En aquellos años se estaba dentro de la Historia (con mayúsculas): se vivieron las grandes manifestaciones contra la guerra de Irak, por las que deambule durante una semana demasiado ociosa en la que terminé siendo agredido por un madero al cortar una calle y, nadie sabe cómo, arengando a las masas con un megáfono en la Puerta del Sol –tampoco recuerdo que dije. La boda de Leticia y Felipe tuvo lugar en mi barrio: la poli lo recorrió casa por casa pidiendo la documentación y tomó la calle como un ejército de ocupación. La mañana de la boda me cortaron el paso a mi propia casa cuando regresaba de las entrañas de la noche y tuve que volver al bar mañanero del que había huido y buscar a alguna incauta que me dejara un trozo de su cama y, por qué no, de su cuerpo. La encontré, claro, y resultó ser, además de joven y guapa, monárquica, para más inri. El otro gran suceso fue el atentado de Atocha. Alejandra y Guillermo me recogieron en casa y fuimos a la Puerta del Sol donde se vivía casi un clima guerracivilista, porque aquella mañana aún se creía que la autoría era de ETA, aunque Arnaldo Otegui ya lo había desmentido. Y luego las caceroladas, la elecciones, el triunfo de ZP, en fin, todo eso que ustedes ya saben.

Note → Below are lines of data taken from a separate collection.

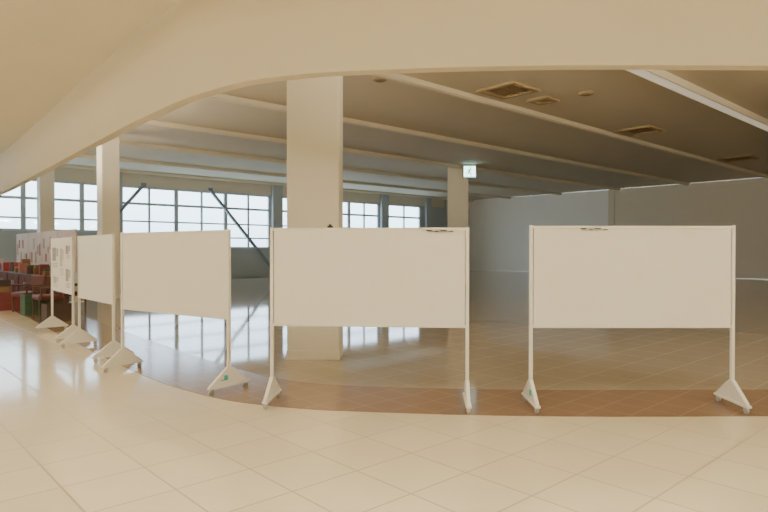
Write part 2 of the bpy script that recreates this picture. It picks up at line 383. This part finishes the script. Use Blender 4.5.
for u,v,k,s in ((3.3,15.25,5,1.3),(3.1,16.8,3,1.2),(3.0,17.6,4,1.5),(3.15,18.4,7,1.9),(2.95,19.3,5,1.2),(3.1,20.2,3,1.6),(2.95,21.2,3,1.4),(3.1,22.2,7,1.8),(3.35,13.6,7,1.0)):
    h=.34*s; bm=bmesh.new(); box(bm,(0,0,.01),(.5,.44,.02))
    for q in (-1,1): box(bm,(q*.24,0,h/2),(.02,.44,h)); box(bm,(0,q*.21,h/2),(.46,.02,h))
    for q in (.33,.66):
        for r in (-1,1): box(bm,(0,r*.225,h*q),(.5,.012,.03))
    mk('crate',bm,Ms[k],loc=uv(u,v),rz=GA+(.0 if v<16 else random.uniform(-.3,.3)),bev=.004,label='open %s storage crate on the floor by dark cabinets'%lm[k],category='crate',group='crates beside the cabinets')
M_pink=mat('panel_pale_pink',(.72,.58,.51),.6,noise=.12,nscale=4); M_red=mat('panel_red',(.45,.15,.13),.6)
for v in (18.85,20.7,22.55,24.4):
    e=empty('shop_panel',uv(4.9,v),GA-math.pi/2,label='pale pink shop display panel with small red notices',category='display panel',group='pale shop panels')
    bm=bmesh.new(); box(bm,(0,0,1.42),(1.8,.04,1.2)); mk('panel',bm,M_pink,parent=e,bev=.004)
    for k in range(6):
        bm=bmesh.new(); hh=random.uniform(.2,.42); box(bm,(-.68+.27*k,-.024,random.choice((1.2,1.45,1.65))),(random.uniform(.14,.22),.008,hh))
        mk('notice',bm,random.choice([M_red,M_red,Ms[6],Ms[2]]),parent=e)
    for x in (-.85,.85):
        bm=bmesh.new(); box(bm,(x,0,.43),(.05,.05,.82)); box(bm,(x,0,.01),(.05,.5,.02)); mk('leg',bm,M_frame,parent=e)

# ---------------- world, camera
w=bpy.data.worlds.new('World'); bpy.context.scene.world=w; w.use_nodes=True
nt=w.node_tree; bg=nt.nodes['Background']
tc=nt.nodes.new('ShaderNodeTexCoord'); sx=nt.nodes.new('ShaderNodeSeparateXYZ'); cr_=nt.nodes.new('ShaderNodeValToRGB')
cr_.color_ramp.elements[0].position=.0; cr_.color_ramp.elements[0].color=(.55,.66,.74,1)
cr_.color_ramp.elements[1].position=.08; cr_.color_ramp.elements[1].color=(.76,.90,1,1)
nt.links.new(tc.outputs['Generated'],sx.inputs[0]); nt.links.new(sx.outputs['Z'],cr_.inputs[0]); nt.links.new(cr_.outputs[0],bg.inputs[0])
bg.inputs[1].default_value=7.0
cam=bpy.data.cameras.new('camera'); co=bpy.data.objects.new('camera',cam); COL.objects.link(co)
cam.sensor_width=36; cam.lens=36*600/768; co.location=(0,0,PITCH_H)
co.rotation_euler=(math.radians(90)-math.atan(6/600),0,0); cam.clip_end=300
bpy.context.scene.camera=co
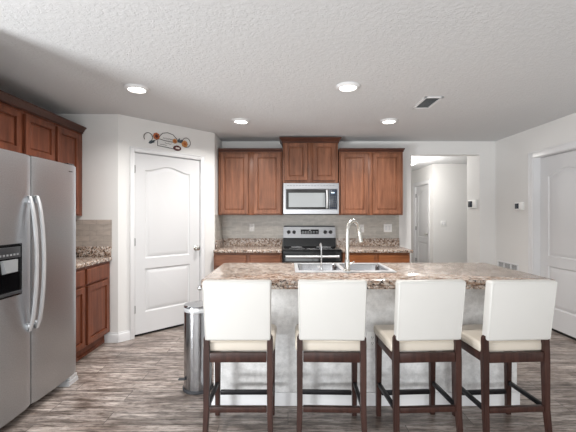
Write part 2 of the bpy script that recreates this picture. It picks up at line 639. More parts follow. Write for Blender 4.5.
def casing(bm, x0, x1, z1, w=0.056, y=0.0, t=0.016, z0=0.0):
    """door casing round an opening x0..x1, top z1, against a wall face at local y"""
    for (a, c) in ((x0 - w, x0), (x1, x1 + w)):
        box(bm, a, c, y - t, y, z0, z1 + w, 0.004)
        m = a if a < x0 else c - 0.012
        box(bm, m, m + 0.012, y - t - 0.006, y - t + 0.002, z0, z1 + w, 0.002)
    box(bm, x0, x1, y - t, y, z1, z1 + w, 0.004)
    box(bm, x0 - w, x1 + w, y - t - 0.006, y - t + 0.002, z1 + w - 0.012, z1 + w, 0.002)
    return bm


def jambs(bm, x0, x1, z1, d):
    box(bm, x0, x0 + 0.004, 0, d, 0, z1)
    box(bm, x1 - 0.004, x1, 0, d, 0, z1)
    box(bm, x0, x1, 0, d, z1 - 0.004, z1)
    return bm


ux, uy = math.cos(PA), math.sin(PA)
nx, ny = math.sin(PA), -math.cos(PA)
dw = DS1 - DS0 - 0.02
panel_door('door_1', 'closed white two-panel arched door on the angled pantry wall', dw, 2.02,
           (PX0 + ux * (DS0 + 0.01) - nx * 0.012, PY0 + uy * (DS0 + 0.01) - ny * 0.012, 0.03), PA,
           [(0.118, dw - 0.136, 0.84, 1.838, 0.062), (0.118, dw - 0.136, 0.235, 0.725, 0.0)],
           (0.28, 1.03, 1.84), -0.006, (dw - 0.055, 0.915))
b = casing(B(), DS0, DS1, DZ, 0.05)
jambs(b, DS0, DS1, DZ, 0.12)
o = struct('trim_1', b, M['trim'], 'white casing around the pantry door')
o.location = (PX0, PY0, 0)
o.rotation_euler = (0, 0, PA)
o = struct('floor_pantry', box(B(), DS0, DS1, 0.05, 0.11, 0.0, 0.03), M['gap'], 'dark strip coloured as shade in the gap beneath the pantry door')  # solid dark strip, its colour stands in for shade under the door
o.location = (PX0, PY0, 0)
o.rotation_euler = (0, 0, PA)
o.name = 'trim_shade_2'

# the right-hand door, set back in its opening
dw = RY1 - RY0 - 0.012
panel_door('door_2', 'closed white arched-panel door in the right wall', dw, 2.03, (XR + 0.078, RY1 - 0.006, 0.03), R(-90),
           [(0.13, dw - 0.13, 0.84, 1.80, 0.075), (0.13, dw - 0.13, 0.235, 0.725, 0.0)], (), 0, (dw - 0.06, 0.92))
b = casing(B(), 0, RY1 - RY0, RZ, 0.07)
jambs(b, 0, RY1 - RY0, RZ, 0.12)
o = struct('trim_3', b, M['trim'], 'white casing around the right wall door')
o.location = (XR, RY1, 0)
o.rotation_euler = (0, 0, R(-90))
o = struct('trim_4', box(B(), 0, RY1 - RY0, 0.085, 0.11, 0.0, 0.03), M['gap'], 'dark strip coloured as shade in the gap beneath the right wall door')  # shade below this door is a solid strip in a dark colour
o.location = (XR, RY1, 0)
o.rotation_euler = (0, 0, R(-90))

# hall door
dw = HY1 - HY0 - 0.02
panel_door('door_3', 'white arched-panel hall door seen through the opening', dw, 2.0, (HX + 0.012, HY1 - 0.01, 0.03), R(-90),
           [(0.12, dw - 0.12, 0.84, 1.80, 0.08), (0.12, dw - 0.12, 0.235, 0.725, 0.0)], (0.28, 1.03, 1.80), -0.006, (dw - 0.06, 0.92))
b = casing(B(), 0, HY1 - HY0, HZ, 0.085)
jambs(b, 0, HY1 - HY0, HZ, 0.12)
o = struct('trim_5', b, M['trim'], 'white casing around the hall door')
o.location = (HX, HY1, 0)
o.rotation_euler = (0, 0, R(-90))


# baseboards
def base_run(name, label, p0, p1, h=0.105):
    """a skirting run from p0 to p1; the room lies on the right-hand side of the run (-90 deg)"""
    a, c = Vector(p0), Vector(p1)
    L = (c - a).length
    bm = B()
    prof = [(0, 0), (-0.016, 0), (-0.016, h - 0.03), (-0.012, h - 0.018), (-0.007, h - 0.012), (-0.006, h), (0, h)]
    A = [bm.verts.new((0, y, z)) for y, z in prof]
    C = [bm.verts.new((L, y, z)) for y, z in prof]
    n = len(prof)
    for k in range(n):
        bm.faces.new((A[k], A[(k + 1) % n], C[(k + 1) % n], C[k]))
    bm.faces.new(A)
    bm.faces.new(C[::-1])
    o = struct(name, bm, M['trim'], label)
    o.location = (a.x, a.y, 0)
    o.rotation_euler = (0, 0, math.atan2(c.y - a.y, c.x - a.x))
    return o


pt = lambda s: (PX0 + ux * s, PY0 + uy * s)
base_run('baseboard_front_left', 'white baseboard left of the pantry corner', (-1.955, YF), (PX0 + 0.008, YF))
base_run('baseboard_pantry', 'white baseboard between the corner and pantry door', (PX0, PY0), pt(DS0 - 0.05))
base_run('baseboard_pantry_right', 'white baseboard right of the pantry door', pt(DS1 + 0.05), pt(PLEN))
base_run('baseboard_back', 'white baseboard at the right end of the back wall', (OX1, YB), (XR, YB))
base_run('baseboard_back_left', 'white baseboard between back cabinets and hall opening', (1.60, YB), (OX0, YB))
base_run('baseboard_right', 'white baseboard under the wall grille', (XR, YB), (XR, RY1 + 0.07))
base_run('baseboard_hall', 'white baseboard of the hall wall', (HX, 7.54), (4.7, 7.54))

# tiled backsplash
b = B()
box(b, PX1, 1.62, YB - 0.008, YB, 1.0, 1.368)
box(b, PX1, PX1 + 0.008, PY1 + 0.002, YB, 1.0, 1.368)
tl = struct('wall_back_tile', b, M['tile'], 'grey tile backsplash behind the range and back counters')
b = B()
box(b, XL, -1.882, YF - 0.008, YF, 1.0, 1.31)
box(b, XL, XL + 0.008, 2.97, YF, 1.0, 1.31)
struct('wall_left_tile', b, M['tile_warm'], 'taupe tile backsplash beside the refrigerator')

# ------------------------------------------------------------------ wall cabinets
# local frame: x along the front, front at y = 0, depth towards +y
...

Vivir en los sitios donde vivía a veces agobiaba: en todas las películas, anuncios televisivos, periódicos, series, fotografías de moda o lo que fuera, aparecía el centro de Madrid, el mismo que veía cuando bajaba a la calle a comprar leche, cerveza y pan, así que daba la impresión de que el Universo –exceptuando otras galaxias que estudiaba en mis clases de la Facultad- se reducía al centro de Madrid y que más allá de allí sólo estaba la Nada más absoluta

En fin, podría hablar de cómo molaba ignorar la calle contigua o el barrio contiguo, no haber construido aún el puzzle en la cabeza, tener pendiente de conocer cientos de personas y lugares, disfrutar de los viajes en metro escrutando una y otra vez el enrevesado plano, aquella sensación de irrealidad y aventura. Lo cierto es que no me ha ido nada mal en estos años, sino todo lo contrario, y sería absurdo e injusto quejarme, pero, no sé, entonces había ciento cincuenta mil puertas abiertas y ya van quedando menos. Esa, digámoslo así, adrenalina, se ha ido perdiendo. Aunque seguro que dentro de algún tiempo pensaré lo mismo del presente, siempre pasa. Es lo que tiene estar enfermo de nostalgia.